The Packers scored in each of their first four possessions to take a 19-10 lead at halftime. That point total was more than the league’s top-ranked scoring defense had allowed on average this season. When Aaron Jones started the second half with a 60-yard run and later powered in from the 1, the Packers were up 25-10 and shredding what had been billed as the baddest defense on the planet.

Then, as has happened too many times for coach Matt LaFleur’s liking, the team went into a funk. The Rams pulled within 25-18, then had the ball early in the fourth quarter for the potential tying score. Kenny Clark’s sack put an end to that, and Green Bay took over at its 27 with 9:46 to play.
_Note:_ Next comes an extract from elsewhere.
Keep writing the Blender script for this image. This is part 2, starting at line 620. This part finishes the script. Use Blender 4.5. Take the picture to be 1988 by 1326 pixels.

Three minutes later, Lazard was in the end zone and the Packers had all but clinched their first home championship game since Brett Favre and Co. lost to the Giants on a brutally cold night in 2007.

“You come into Lambeau, you’re playing a different brand of football,” receiver Davante Adams said. “It takes you out of your element as far as the way you talk, the way you play. You get rattled, man. It’s tougher to communicate. We got fans in there today, so they had it rocking. Everything was on our side, so it was just about coming out and playing Packer football. We do that and nobody can stop us.”

Green Bay outgained Los Angeles 484-244, providing an emphatic answer to who would win the No. 1 offense vs. No. 1 defense battle. Rodgers passed for 296 yards, Jones rushed for 99 and Lazard had 96 receiving yards against a defense without the full fury of defensive tackle Aaron Donald, who suffered a rib injury last week.

Goff was 21-of-27 passing but for only 174 yards. The Rams had just one play of 20-plus yards and went 2-of-8 on third down as they missed top receiver Cooper Kupp (knee).

“Having the fans there and having all that noise, that helped us out a lot,” Clark said. “It was good to be on third down and get the crowd energizing us so we can get a big stop.”

Green Bay wasted no time in taking control. After deferring on the opening toss, the Packers forced a three-and-out punt and Mason Crosby kicked a 24-yard field goal. After the Rams answered with a field goal, Rodgers and All-Pro Adams struck for a 1-yard touchdown. On third-and-goal, Adams motioned left, then motioned hard right. With All-Pro cornerback Jalen Ramsey chasing, Adams was wide open in the end zone and Rodgers wasted no time throwing a fastball.

After another three-and-out stop, the Packers tacked on another touchdown. On third-and-goal from just outside the 1, Rodgers ad-libbed. With linebacker Leonard Floyd cutting off the bootleg, Rodgers used a pump-fake to get around Floyd, then turned on the jets to beat safety John Johnson to the pylon for the score. Rodgers fired the ball into the stands in celebration. With the crowd chanting “MVP,” Hunter Bradley’s wayward snap resulted in a botched point-after try and kept the score 16-3.

The Rams scored late in the half to pull within 16-10 but Green Bay answered in rapid-fire fashion. A double-move by Adams resulted in a gain of 21 and tight end Robert Tonyan broke free on an extended play for a gain of 33. Crosby’s 39-yard field goal as time expired made it 19-10 – a critical two-score lead with the ball coming out at halftime.